Colocar os estudantes em um ranking é uma ideia terrível. Isso surgiu no exército como uma maneira de “colocar o melhor no topo”, mas é algo incompleto e destrutivo. Rankings podem até mesmo matar – em alguns lugares, crianças cometem suicídio por conta de notas e rankings acadêmicos. Não há nenhuma necessidade disso.

Uma vez que aceitemos a realização como nosso objetivo, todas as tarefas cumpridas devem ter um impacto positivo mensurável em algum aspecto do mundo. Aí está um método bastante simples e “métrico” de avaliação: “antes e depois”. Você precisa estar pronto para apontar alguma coisa e dizer “viu isso? Antes, não estava tão bom (ou não existia). Agora, por causa do que o nosso time fez, está muito melhor, como você pode ver”.

“Melhor” pode ser um conceito quantitativo ou qualitativo, mas precisa ser um acordo em comum.  Mas não há necessidade de tentar avaliar “quanto melhor” uma coisa é do que outra, e classificar realizações que provavelmente são impossíveis de fazer. Nós só queremos que o maior número possível de coisas seja melhor como resultado do que nossos jovens fazem.

Individualização e personalização do currículo são ideias que estão crescendo nas escolas e nas universidades. Os diplomas mudarão com isso?

Os diplomas, de qualquer tipo, são conquistas, não realizações. Isso, porque eles não mudam nada no mundo por si mesmos. Eles nem mesmo preparam os jovens para a realização – com algumas poucas exceções, como as escolas técnicas.

Diplomas são antiquados e uma maneira muito reducionista de mensurar o que alguém fez.

Eles são, em geral, credenciais ruins. O que diplomas realmente indicam é que – porque você foi admitido e passou por uma certa escola – você faz parte de um grupo social ou intelectual particular. Eles precisam acabar (mesmo que isso não deva acontecer tão cedo).

O que é muito mais útil para um empregador, por exemplo, não é um diploma, mas um resumo de realizações certificado. É por isso que eles estão procurando – e não por cursos e diplomas, que não mostram nada sobre esses feitos.

Mesmo um “currículo personalizado” de cursos que alguém fez e “passou” diz muito pouco aos empregadores. O currículo (com realizações muito específicas e resultados numéricos) é tudo o que empresas modernas como o Google exigem.

Você fala muito sobre estudo sob demanda e baseado em projetos. Acredita que crianças e adolescentes possuem os requisitos necessários para escolher como aprender?

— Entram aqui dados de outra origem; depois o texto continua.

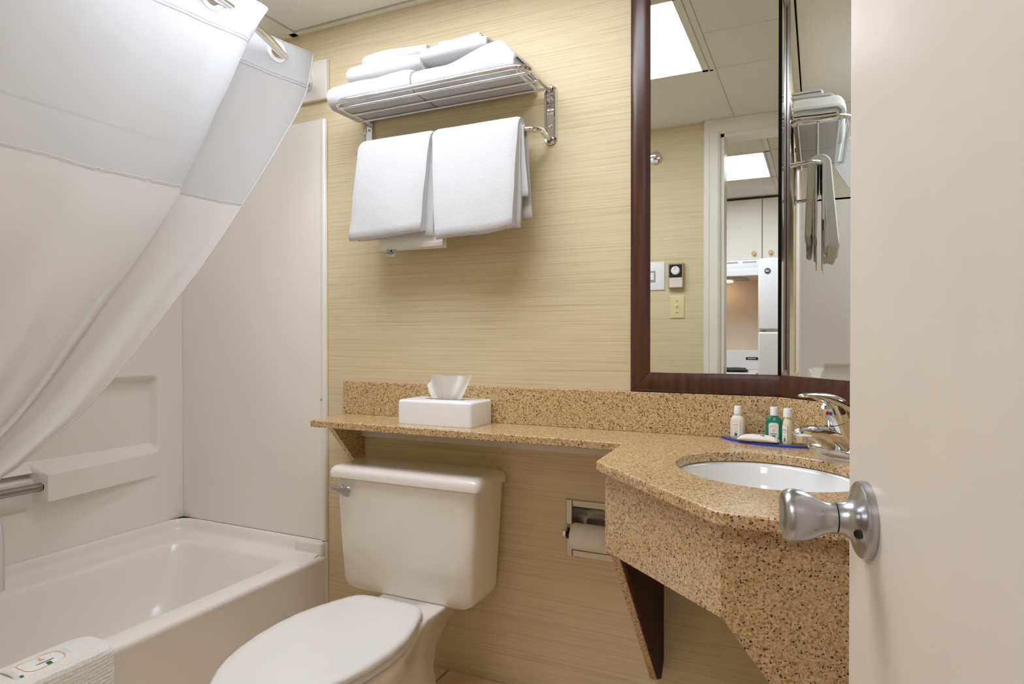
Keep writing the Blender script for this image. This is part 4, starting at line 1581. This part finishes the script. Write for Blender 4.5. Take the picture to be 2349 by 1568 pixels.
def mat_sheet(bm, off, th, y0, y1, zin, zout, seed):
    NYs = 22
    xi, xo = -1.606, -1.529
    zt_ = ZR + .0005 + off
    rings = []
    ri, ro = .006 + off, .006 + off + th
    prof = []
    def side(r, h):
        p = []
        for j in range(8): p.append((xo - .004 + r, zout + (zt_ - .008 - zout) * j / 7))
        for j in range(1, 9):
            a = (pi / 2) * j / 8
            p.append((xo - .004 + r * cos(a), zt_ - .008 + (h) * sin(a)))
        for j in range(1, 9):
            a = pi / 2 + (pi / 2) * j / 8
            p.append((xi + .012 + r * cos(a), zt_ - .008 + (h) * sin(a)))
        for j in range(1, 8): p.append((xi + .012 - r, zt_ - .008 + (zin - zt_ + .008) * j / 7))
        return p
    prof = side(ro, .008 + th) + side(ri, .008)[::-1]
    for i in range(NYs + 1):
        f = i / NYs
        y = y0 + (y1 - y0) * f
        er = 1 - min(1.0, (1 - f) / .06)
        ring = []
        for x, z in prof:
            w_ = .004 * noise.noise(Vector((x * 9, y * 8, z * 7 + seed)))
            cxm = -1.567
            ring.append((x - (x - cxm) * er * .10 + w_, y - .02 * sstep(.33, .28, z) * 0, z + w_ - (er * .006 if z > ZR else 0)))
        rings.append(ring)
    loft(bm, rings)


bm = BM()
mat_sheet(bm, .0145, .0135, .50, .975, .20, .085, 1.0)
obj('outer_fold', bm, M['waffle'], mat_t, smooth=60)
bm = BM()
mat_sheet(bm, .0008, .0130, .50, .966, .21, .09, 4.0)
obj('inner_fold', bm, M['waffle'], mat_t, smooth=60)
# paper band on top
bm = BM()
ZM = ZR + .0005 + .0145 + .0135


def band_p(a, y):
    """a in 0..1 around the top of the mat from the outer face to the inner face"""
    x = -1.500 + (a) * (-1.616 + 1.500)
    e = (a - .5) * 2
    z = ZM + .0030 - .020 * abs(e) ** 2.6
    return Vector((x, y, z))


rows = []
for i in range(19):
    rows.append([bm.verts.new(band_p(i / 18, yy_)) for yy_ in (.776, .80, .83, .86, .899)])
for a, b in zip(rows, rows[1:]):
    for j in range(4): bm.faces.new((a[j], a[j + 1], b[j + 1], b[j]))
band = obj('paper_band', bm, M['label'], mat_t, smooth=60)
md = band.modifiers.new('solid', 'SOLIDIFY'); md.thickness = .0006; md.offset = 1
bm = BM()
A_, B_ = [], []
for p in rrect(0, 0, .030, .043, .020, 0, 6):
    A_.append(bm.verts.new(band_p(.48 - p[0] / .116, .842 + p[1]) + Vector((0, 0, .0014))))
for p in rrect(0, 0, .0282, .0412, .0185, 0, 6):
    B_.append(bm.verts.new(band_p(.48 - p[0] / .116, .842 + p[1]) + Vector((0, 0, .0014))))
for i in range(len(A_)): bm.faces.new((A_[i], A_[(i + 1) % len(A_)], B_[(i + 1) % len(A_)], B_[i]))
obj('label_outline', bm, M['ink_orange'], band)


def band_mark(name, a0, a1, y0, y1, m):
    bm = BM()
    vs_ = [bm.verts.new(band_p(a, y_) + Vector((0, 0, .0016))) for a, y_ in ((a0, y0), (a0, y1), (a1, y1), (a1, y0))]
    bm.faces.new(vs_)
    obj(name, bm, m, band)


band_mark('leaf_square', .24, .33, .842, .852, M['ink_green'])
band_mark('leaf_square', .20, .26, .785, .792, M['ink_green'])
band_mark('text_line', .365, .385, .826, .862, M['ink_blue'])
band_mark('sunburst', .47, .50, .838, .850, M['ink_orange'])
band_mark('sunburst', .50, .62, .8425, .8455, M['ink_orange'])

# ------------------------------------------------------------------ things on the door wall (seen in the mirror)
def wallplate(bm, x0, x1, z0, z1, d, y=YF):
    loft(bm, [[(x, y + .0004, z) for x, z in ((x0, z0), (x1, z0), (x1, z1), (x0, z1))],
              [(x, y + d * .5, z) for x, z in ((x0, z0), (x1, z0), (x1, z1), (x0, z1))],
              [(x, y + d, z) for x, z in ((x0 + .003, z0 + .003), (x1 - .003, z0 + .003), (x1 - .003, z1 - .003), (x0 + .003, z1 - .003))]])


sw = thing('light_switch', (-.645, YF, 1.195), 'ivory toggle light switch below the thermostat by the doorway', 'light switch')
bm = BM(); wallplate(bm, -.683, -.609, 1.143, 1.258, .006)
obj('plate', bm, M['ivory'], sw, bevel=.001)
bm = BM(); prism(bm, [(-.651, YF + .006, 1.192), (-.651, YF + .018, 1.207), (-.651, YF + .018, 1.212), (-.651, YF + .006, 1.212)], (.010, 0, 0))
obj('toggle', bm, M['plastic_white'], sw)
for zz in (1.172, 1.229):
    bm = BM(); lathe(bm, [(0, .0028), (.0012, .002)], (-.646, YF + .006, zz), (0, 1, 0), 12)
    obj('screw', bm, M['dark_gap'], sw)
th_ = thing('thermostat', (-.647, YF, 1.36), 'beige box thermostat with round dial on the door wall', 'thermostat')
bm = BM(); box(bm, -.687, -.611, YF + .0004, YF + .028, 1.294, 1.421)
obj('case', bm, M['thermo'], th_, bevel=.003)
bm = BM(); box(bm, -.681, -.617, YF + .028, YF + .0295, 1.299, 1.347)
obj('lower_face', bm, M['thermo_face'], th_)
bm = BM(); box(bm, -.681, -.617, YF + .028, YF + .0297, 1.348, 1.413)
fp = obj('dial_face', bm, M['black'], th_)
bm = BM(); lathe(bm, [(0, .022), (.010, .021), (.013, .018), (.0135, .0005)], (-.649, YF + .0297, 1.382), (0, 1, 0), 28)
obj('dial', bm, M['plastic_white'], th_, smooth=40)
bm = BM(); box(bm, -.650, -.648, YF + .043, YF + .0438, 1.386, 1.399)
obj('dial_pointer', bm, M['black'], th_)
wp = thing('wall_outlet', (-.755, YF, 1.36), 'wide white wall plate with a grey rocker beside the thermostat', 'wall plate')
bm = BM(); wallplate(bm, -.84, -.708, 1.288, 1.432, .008)
obj('plate', bm, M['plastic_white'], wp, bevel=.001)
bm = BM(); box(bm, -.792, -.755, YF + .008, YF + .011, 1.330, 1.387)
rk = obj('rocker_bezel', bm, M['enamel_grey'], wp, bevel=.006, bseg=3)
bm = BM(); box(bm, -.785, -.762, YF + .011, YF + .014, 1.340, 1.377)
obj('rocker', bm, M['plastic_white'], wp, bevel=.003)
hk = thing('robe_hook', (-.757, YF, 1.965), 'round chrome hook high on the door wall', 'hook')
bm = BM(); lathe(bm, [(0, .034), (.006, .034), (.010, .028), (.012, .014), (.03, .010), (.05, .011), (.058, .016), (.064, .014), (.066, .0005)], (-.757, YF, 1.965), (0, 1, 0), 32)
obj('hook_body', bm, M['chrome'], hk, smooth=40)

# ------------------------------------------------------------------ kitchen behind the camera (seen in the mirror)
KX0, KX1, KY0 = -1.9, 1.3, -2.08
bm = BM(); box(bm, KX0, KX1, KY0, YK, -.05, -.0)
struct(obj('floor_kitchen', bm, M['vinyl']))
bm = BM(); box(bm, KX0, KX1, KY0 - .08, KY0, 0, ZT + .08)
struct(obj('wall_kitchen_back', bm, M['kitchen_wall']))
bm = BM(); box(bm, KX0 - .08, KX0, KY0, YK, 0, ZT + .08)
struct(obj('wall_kitchen_left', bm, M['kitchen_wall']))
bm = BM(); box(bm, KX1, KX1 + .08, KY0, YK, 0, ZT + .08)
struct(obj('wall_kitchen_right', bm, M['kitchen_wall']))
bm = BM(); box(bm, XR + .1, KX1, YK, YF, 0, ZT + .08)
struct(obj('wall_kitchen_front', bm, M['kitchen_wall']))
bm = BM(); box(bm, KX0, KX1, KY0, YK, ZT + .03, ZT + .09)
kc = struct(obj('ceiling_kitchen', bm, M['dark_gap']))
KLX0, KLX1, KLY0, KLY1 = -.90, -.28, -1.135, -.505
for (a0, a1, c0, c1) in ((KX0, -.91, KY0, -1.145), (-.90, -.28, KY0, -1.145), (-.25, KX1, KY0, -.50), (KX0, -.91, -1.125, YK), (-.90, -.28, -.495, YK), (-.25, KX1, -.48, YK)):
    b2 = BM(); box(b2, a0, a1, c0, c1, ZT + .002, ZT + .02)
    obj('panel', b2, M['ceil_tile'], kc)
for (a0, a1, c0, c1) in ((-.278, -.252, KY0, YK), (-.912, -.898, KY0, YK), (KX0, KX1, -1.147, -1.133), (KX0, KX1, -.506, -.488), (KX0, KX1, YK - .02, YK)):
    b2 = BM(); box(b2, a0, a1, c0, c1, ZT - .001, ZT + .012)
    obj('grid_bar', b2, M['tbar'], kc)
kl = thing('ceiling_light', ((KLX0 + KLX1) / 2, (KLY0 + KLY1) / 2, ZT), 'square fluorescent ceiling panel in the kitchen seen through the doorway', 'light')
bm = BM()
box(bm, KLX0, KLX0 + .015, KLY0, KLY1, ZT - .003, ZT + .012)
box(bm, KLX1 - .012, KLX1, KLY0, KLY1, ZT - .003, ZT + .012)
box(bm, KLX0, KLX1, KLY0, KLY0 + .010, ZT - .003, ZT + .012)
box(bm, KLX0, KLX1, KLY1 - .010, KLY1, ZT - .003, ZT + .012)
obj('frame', bm, M['tbar'], kl)
bm = BM(); box(bm, KLX0 + .015, KLX1 - .012, KLY0 + .01, KLY1 - .01, ZT + .0, ZT + .004)
obj('diffuser', bm, M['diffuser_k'], kl)

YC = -1.735      # cabinet door faces
kcab = thing('wall_cabinet', (-.6, YC, 1.64), 'white laminate kitchen wall cabinet above the range hood', 'cabinet')
bm = BM(); box(bm, -1.15, .30, KY0 + .0005, YC - .02, 1.64, ZT - .012)
obj('body', bm, M['cab_gap'], kcab)
for (a0, a1, kx, lab) in ((-1.149, -.387, -.441, 0), (-.382, .30, -.324, 0)):
    bm = BM(); box(bm, a0, a1, YC - .019, YC, 1.636, ZT - .02)
    dr = obj('door', bm, M['cab_white'], kcab, bevel=.002)
    bm = BM(); lathe(bm, [(0, .007), (.008, .0065), (.013, .014), (.021, .0165), (.027, .013), (.030, .004), (.030, .0005)], (kx, YC, 1.683), (0, 1, 0), 24)
    obj('knob', bm, M['wood_knob'], dr, smooth=50)
hood = thing('range_hood', (-.78, KY0, 1.50), 'white range hood under the kitchen wall cabinet', 'range hood')
bm = BM()
HYF = -1.60
prism(bm, [(-1.148, KY0 + .0005, 1.632), (-1.148, YC + .04, 1.632), (-1.148, YC + .055, 1.580), (-1.148, HYF, 1.555), (-1.148, HYF, 1.505), (-1.148, KY0 + .0005, 1.505)], (.748, 0, 0))
obj('shell', bm, M['enamel'], hood, bevel=.004)
bm = BM()
for k in range(3):
    for q in range(4):
        box(bm, -.78 + k * .13, -.68 + k * .13, YC + .043, YC + .0475, 1.592 + q * .008, 1.597 + q * .008)
obj('vent', bm, M['enamel_grey'], hood)
bm = BM(); box(bm, -1.0, -.50, -2.0, -1.70, 1.498, 1.5048)
obj('filter', bm, M['enamel_grey'], hood)
bm = BM(); box(bm, -.80, -.62, -1.98, -1.86, 1.488, 1.4978)
obj('lamp', bm, M['hood_light'], hood)
rng = thing('kitchen_range', (-.78, -1.75, 0), 'white kitchen range with black burners under the hood', 'range')
bm = BM(); box(bm, -1.148, -.405, KY0 + .001, -1.46, 0, .79)
obj('body', bm, M['enamel'], rng, bevel=.006)
bm = BM(); prism(bm, [(-1.148, KY0 + .001, .79), (-1.148, KY0 + .075, .79), (-1.148, KY0 + .045, .945), (-1.148, KY0 + .001, .945)], (.743, 0, 0))
gd = obj('backguard', bm, M['enamel'], rng, bevel=.004)
bm = BM(); box(bm, -.525, -.43, KY0 + .058, KY0 + .064, .868, .888)
nm = obj('control_label', bm, M['black'], gd)
bm = BM(); box(bm, -.512, -.452, KY0 + .064, KY0 + .0648, .8755, .8805)
obj('label_bar', bm, M['plastic_white'], nm)
for bx, by, r in ((-.95, -1.62, .09), (-.58, -1.64, .10), (-.95, -1.88, .08), (-.60, -1.88, .085)):
    bm = BM()
    for q in range(4):
        rr = r * (1 - q * .22)
        tube(bm, [(bx + rr * cos(2 * pi * k / 28), by + rr * sin(2 * pi * k / 28), .802) for k in range(29)], .006, 8, False)
    lathe(bm, [(0, r * 1.12), (.004, r * 1.12), (.005, r)], (bx, by, .7905), (0, 0, 1), 28)
    obj('burner', bm, M['black'], rng, smooth=50)
fr = thing('refrigerator', (-.05, -1.7, 0), 'white top-freezer refrigerator beside the kitchen range', 'refrigerator')
FX0, FX1, FYF = -.384, .26, -1.37
bm = BM(); box(bm, FX0 + .002, FX1 - .002, KY0 + .02, FYF - .06, .02, 1.595)
obj('cabinet', bm, M['enamel'], fr, bevel=.005)
bm = BM(); box(bm, FX0, FX1, FYF - .055, FYF, 1.10, 1.6025)
fz = obj('freezer_door', bm, M['enamel'], fr, bevel=.012, bseg=3)
bm = BM(); box(bm, FX0, FX1, FYF - .055, FYF, .06, 1.085)
obj('fridge_door', bm, M['enamel'], fr, bevel=.012, bseg=3)
bm = BM(); box(bm, FX0 + .05, FX1 - .02, FYF - .05, FYF - .006, 1.085, 1.100)
obj('door_gap', bm, M['enamel_grey'], fr)
bm = BM(); lathe(bm, [(0, .021), (.002, .021), (.003, .0195)], (FX0 + .062, FYF, 1.512), (0, 1, 0), 28)
bd = obj('badge', bm, M['ink_dark'], fz, smooth=40)
bm = text_bm('GE', .022, (FX0 + .062, FYF + .0034, 1.512), (-1, 0, 0), (0, 0, 1), .0003)
obj('monogram', bm, M['plastic_white'], bd)
bm = BM()
tube(bm, [(FX0 + .062 + .0185 * cos(2 * pi * k / 32), FYF + .003, 1.512 + .0185 * sin(2 * pi * k / 32)) for k in range(33)], .0009, 6, False)
obj('badge_ring', bm, M['chrome'], bd, smooth=60)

O maior erro no sistema educacional é a ênfase no aprendizado como um objetivo e acreditar que ter sucesso na criação de crianças diz respeito apenas a seu aprendizado. Os jovens raramente dizem por conta “eu quero aprender”. Ao invés disso, falam “eu quero fazer tal coisa”. Se precisarem aprender algo para conseguir fazer o que querem, eles aprendem. Por exemplo, para ir bem nos videogames ou nos esportes, é necessário aprender muito.

Mas eles não aprendem a maior parte das coisas com que se importam de maneira prévia, na sala de aula, mas enquanto buscam realizar seu objetivo. Aprender não é quase nunca um objetivo por si (exceto, possivelmente, para alguns professores e acadêmicos). Para a maior parte da humanidade, aprender é um meio. A propósito, outro meio de tornar o aprendizado mais divertido e menos óbvio e tedioso é a “brincadeira”, que as escolas geralmente não consideram muito favoráveis.